May 10, 2015

Changing course


I decided to try something else – I wasn't happy with how the first solution looked, with all three layers of the organdy smashed together and the wooden stretcher showing through, disrupting the image.  So I unstretched the piece and began thinking about other ways of finishing it. After sifting through some of my reference books, I got excited about a technique I had never tried before called reverse applique.

With reverse applique, I could isolate the image through a layer of fabric, cutting and sewing whatever shape I wanted through the top fabric layer to reveal the image behind it. Genius, I thought and plunged ahead. 

Determining the circle placement

Checking the circle placement on the underside 

Reverse applique is exactly what it sounds like – instead of cutting out shapes of different fabrics and then applying them to your piece, you stitch and cut the shapes out of your fabric to reveal whatever fabric (or in my case, three painted layers of organdy) is behind it. This will make more sense hopefully in a minute. 

The underside, after stitching the circle the first time 

The most nerve-wracking part of the process – cutting into the piece

Trying to clean up the rough edges with a second round of stitches

Tacking the piece to a larger stretcher

All stretched and tacked down

First I pinned all three organdy panels together, exactly how I wanted them. Then, using one of my paper circle templates, I figured out the exact placement of the circle and traced it onto the back of my fabric using a silver pencil. Next, I pinned my organdy sandwich face-down to a piece of white Irish linen. Now came the tricky part – stitching a perfect circle with my sewing machine.

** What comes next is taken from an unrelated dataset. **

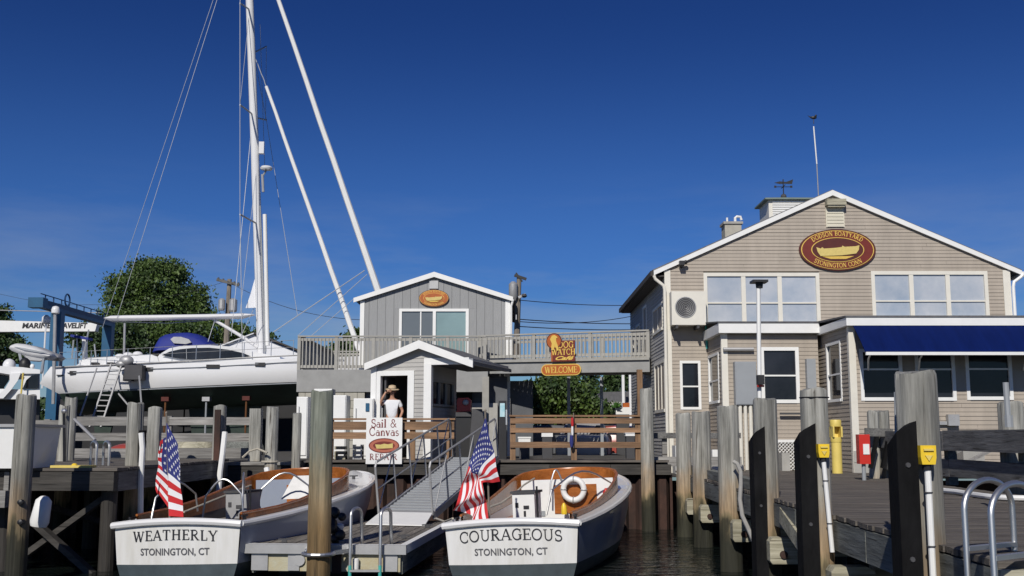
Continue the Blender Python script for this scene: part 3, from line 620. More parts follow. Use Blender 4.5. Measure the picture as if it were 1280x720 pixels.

The most nerve-wracking part of the process, after attempting to sew a perfect circle, was cutting away the linen from the inside of my circle to reveal the layers of organdy behind it. I did this very slowly, using my smallest and sharpest scissors. My reference manual led me to believe that I could do this so perfectly that the result would be a very clean edge. Well, that is not what happened. Not even close! I trimmed and trimmed, but still ended up with a jaggedly cut circle [Have any of you tried this technique before? I'd love to get some advice in the comments section!]. I did another round of stitches to try to cover up the edge of the fabric, but it didn't totally work (see above). 

So now I had a new and different problem to solve, cleaning up the circle's edge.

Thinking about how to tidy up the rough edge

Laying down the cotton rope

Beginning to wrap the rope with thread, like a large version of couching

After several hours of stitching

The view from above

And from the side

I don't know if there is an official name for this stitch, but I think of it as couching. Just couching with a very thick piece of rope instead of a strand or two of thread. I laid down a piece of cotton rope to form  a circle and then began to tack it into place with thread, wrapping it very tightly. The rope is maybe a bit too large for the scale of the piece, but it was the only size I had laying around the studio. And it did the trick too, totally covering up the raggedy cut edge of the circle. 

Now just about ten more hours of stitching to go (you wouldn't know it from simply looking at the above photos, but there's several hours stitching in there to just get one quarter of the way around the circle) and this test piece should be finished.